4/10
Look at the Heptagram for answers
16 March 2007
Warning: Spoilers
(Some Spoilers) The movie "Encounters with the Unknown" just can't seem to make up its mind to what it's trying to tell you in the three supernatural stories in it. We get this prologue about this mysterious Rankin Cluster Phenomenon, discovered by a Dr. Jonathan Rankin, that supposed to be as many as 500 graves clustered together in a number of cemeteries all over the country. Were never told what its, the cluster phenomenon, supposed to be or represent! Were then drawn to this funeral for young Jimmy Davis who was killed because of a dirty prank played on him by his three friends Dave Frank & Randy. Jimmy told by the three that they got a hot date set up for him is accidentally shot and killed by elderly Mrs. Wilson who, after mistaking him for a bugler, shot him when her gun went off.

Jimmy's mother Mrs. Davis, the seventh daughter of the seventh son of her father-in-law, put a curse on the three boys telling them that they'll end up like Jimmy did stone cold dead! One by land and two by air, in the span of 21 days after his funeral! Seven days time for each of them to meet their maker, and just as she predicted that's exactly what happens! Dave gets hit and killed by a car Frank dies in a plane crash and Randy perished when his parachute fails to open when he's out skydiving! All the three boys die exactly seven, or 21 in all, days apart from each other!

The next two stories aren't much better, in fact their even worse. Story #2 is about this hole in the woods that supposedly has the Devil living in it. and where little Jesse's dog Lady ends up falling into. Jesse's straight-laced dad Joe not beveling in all that supernatural rubbish that everyone in town is talking about, about the mysterious hole, decide to go it alone and be lowered down into the hole. Joe tries to get the mutt only to end up stark raving mad when he's brought back up, without Lady. He ends up running through the wood like a mindless lunatic; were told by the narrator that Joe completely lost it and ended up in a padded cell in a local mental institution for the rest of his life.

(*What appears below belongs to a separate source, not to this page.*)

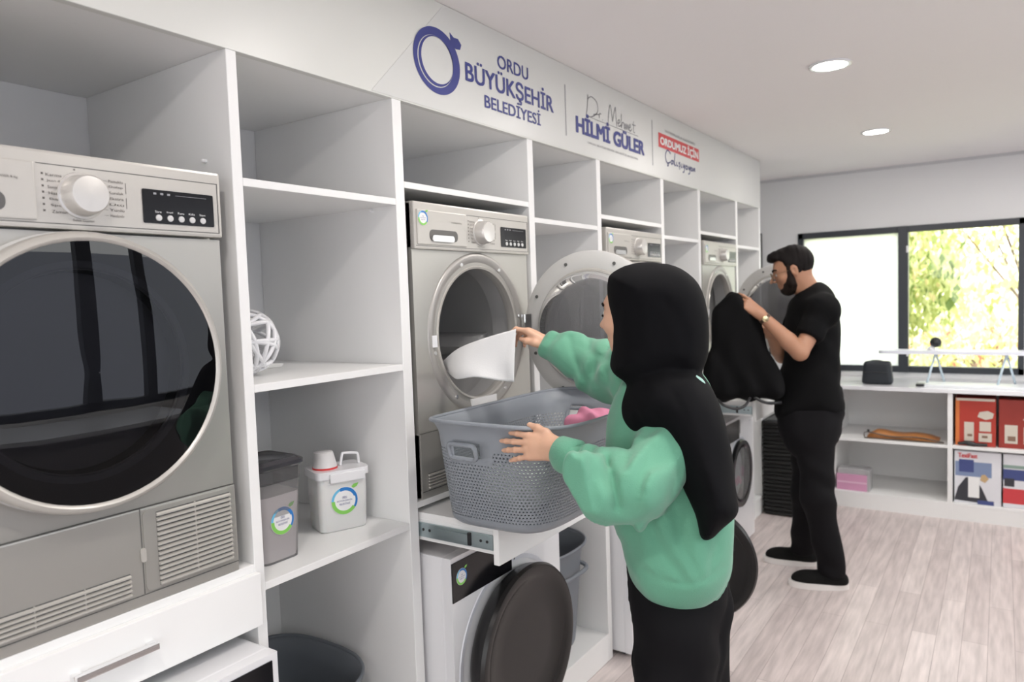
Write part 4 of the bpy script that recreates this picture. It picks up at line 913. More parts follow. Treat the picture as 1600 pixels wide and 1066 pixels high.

The third and final chapter to "Encounters with the Unknown" has to do with this young girl Susan who's haunting this bridge in rural Arkansas. We find out that she killed herself by driving her jalopy off the bridge and into the river back in 1929. Susan's very strict father forbid her to marry the boy she loved Paul, he wasn't making enough cash, and drove the love sick girl, and possibly her lover Paul, to kill herself. Susan's old man is still alive, this after almost 45 years after the tragic incident, and has to put up with, what can possibly be, hundreds of sighting of his daughter from motorists. Susan gives her dad's address to any motorist who happen to cross the bridge at night when she's there hunting it! This I assume is the old man's punishment from above in trying to interfere with his daughter Susan's love life and it's a purgatory on earth for him.

There's nothing in the film that you haven't seem before with Rod Serling, sounding as serious as ever, pinch-hitting in some of the narration, he replaces the original narrator after the first five minutes of the film. The movie also has a very annoying habit of repeating itself, Mrs. Davis' Heptagran curse is repeated almost a dozen times. There's what looks like an abridged version of the film in the last fifteen minutes. Probably in order to pad the film and make it look like a full-length motion picture.